====== Data segment
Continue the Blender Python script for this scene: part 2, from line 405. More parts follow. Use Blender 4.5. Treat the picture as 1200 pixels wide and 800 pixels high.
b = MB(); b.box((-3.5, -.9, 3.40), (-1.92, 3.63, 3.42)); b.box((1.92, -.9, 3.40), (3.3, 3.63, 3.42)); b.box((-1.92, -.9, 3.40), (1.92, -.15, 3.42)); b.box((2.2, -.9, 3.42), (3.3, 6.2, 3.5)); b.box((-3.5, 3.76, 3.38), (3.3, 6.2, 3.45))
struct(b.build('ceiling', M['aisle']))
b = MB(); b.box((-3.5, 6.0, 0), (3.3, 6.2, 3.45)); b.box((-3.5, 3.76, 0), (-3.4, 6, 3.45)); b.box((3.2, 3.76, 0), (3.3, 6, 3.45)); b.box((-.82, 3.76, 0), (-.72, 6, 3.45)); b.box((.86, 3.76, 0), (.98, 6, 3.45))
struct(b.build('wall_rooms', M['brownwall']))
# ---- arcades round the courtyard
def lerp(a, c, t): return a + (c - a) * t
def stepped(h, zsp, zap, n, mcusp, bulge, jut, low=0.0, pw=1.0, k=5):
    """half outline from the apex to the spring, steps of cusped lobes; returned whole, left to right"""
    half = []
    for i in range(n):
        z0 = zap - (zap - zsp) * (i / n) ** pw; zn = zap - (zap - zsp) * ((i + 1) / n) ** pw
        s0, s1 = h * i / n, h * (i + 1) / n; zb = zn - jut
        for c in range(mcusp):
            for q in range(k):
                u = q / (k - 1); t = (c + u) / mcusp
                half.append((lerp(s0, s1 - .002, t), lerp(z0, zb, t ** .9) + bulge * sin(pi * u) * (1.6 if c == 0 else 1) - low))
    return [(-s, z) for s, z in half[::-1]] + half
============
• _Work to do_
Return only the lines from the beginning of the material up to and including the line with "b = MB(); b.box((-3.5, -.9, 3.40), (-1.92, 3.63, 3.42));", exactly as written.

• _Problem solution_
Continue the Blender Python script for this scene: part 2, from line 405. More parts follow. Use Blender 4.5. Treat the picture as 1200 pixels wide and 800 pixels high.
b = MB(); b.box((-3.5, -.9, 3.40), (-1.92, 3.63, 3.42)); b.box((1.92, -.9, 3.40), (3.3, 3.63, 3.42)); b.box((-1.92, -.9, 3.40), (1.92, -.15, 3.42)); b.box((2.2, -.9, 3.42), (3.3, 6.2, 3.5)); b.box((-3.5, 3.76, 3.38), (3.3, 6.2, 3.45))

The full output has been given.